O desejo de fuga nasce justamente da imaginação que permite visualizar outras realidades possíveis. Manauara Clandestina, ao sair de Manaus e mudar-se para São Paulo, percebeu a potência da migração como porta para um novo mundo. O estado de espírito de estar em constante deslocamento, seja ele espacial como corporal, informa a obra de Manauara.
A visão de um futuro brilhante, pleno, também está presente na sua obra. No vídeo apresentado nesta Bienal, travestis trabalham num escritório do futuro, preparando-se para o desfile que culmina na abertura da Bienal.
Manauara trabalha também com o upcycling, o reúso de peças de roupa que podem se transformar em outra coisa. Esse estado de transformação da matéria pode ser pensado como metáfora para a transformação do corpo e da humanidade: como podemos melhor usar nossos recursos antes que acabem?
O espaço da artista possui uma base triangular com uma superfície reflexiva. Duas das superfícies do triângulo possuem fotos em polaroid de algumas séries da artista e digitais. Elas acompanham pessoas trans ao longo dos anos.
Na terceira superfície, uma TV exibe o filme Transclandestina 3020 (2025). O espaço expositivo é transformado em passarela, refúgio e abrigo. Estruturas de madeira sustentam looks produzidos pela artista em colaboração com diferentes parcerias criativas, confeccionados a partir de roupas reaproveitadas em técnicas de upcycling. Tecidos sobrepostos, costuras visíveis e combinações improváveis de diferentes texturas e cores dão origem a indumentárias que mesclam moda, performance e ritual, cada peça funcionando como vestígio de uma travessia.

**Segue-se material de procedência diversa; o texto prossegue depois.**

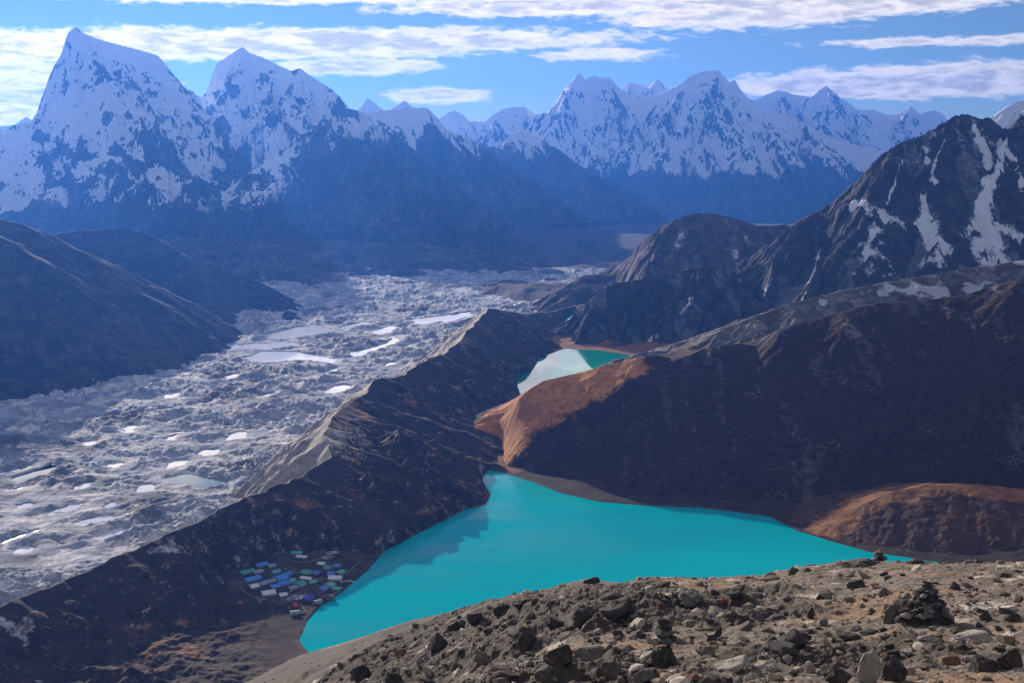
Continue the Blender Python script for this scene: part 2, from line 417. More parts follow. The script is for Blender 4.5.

A instalação é acompanhada por um vídeo que documenta todo o processo de criação da obra, marcado por experimentações, encontros, diálogos e o cotidiano de uma residência artística, até o desfile inaugural realizado na abertura da Bienal. Essa narrativa audiovisual expande a experiência do público visitante, revelando a dimensão comunitária do projeto, o intercâmbio de saberes e sua ênfase na solidariedade como forma de invenção.
O conjunto apresenta-se como um pós-desfile suspenso no tempo e no espaço: roupas e imagens permanecem como corpos presentes e dissidentes, atuando como extensões vivas que guardam e atualizam memórias de travessias, alianças e processos de transição.
Há também esculturas, fotos e as roupas estão suspensas por fios de andaime laranjas com ganchos. Entre performance, moda e instalação, a obra projeta futuros forjados na precariedade transformada em potência política e estética.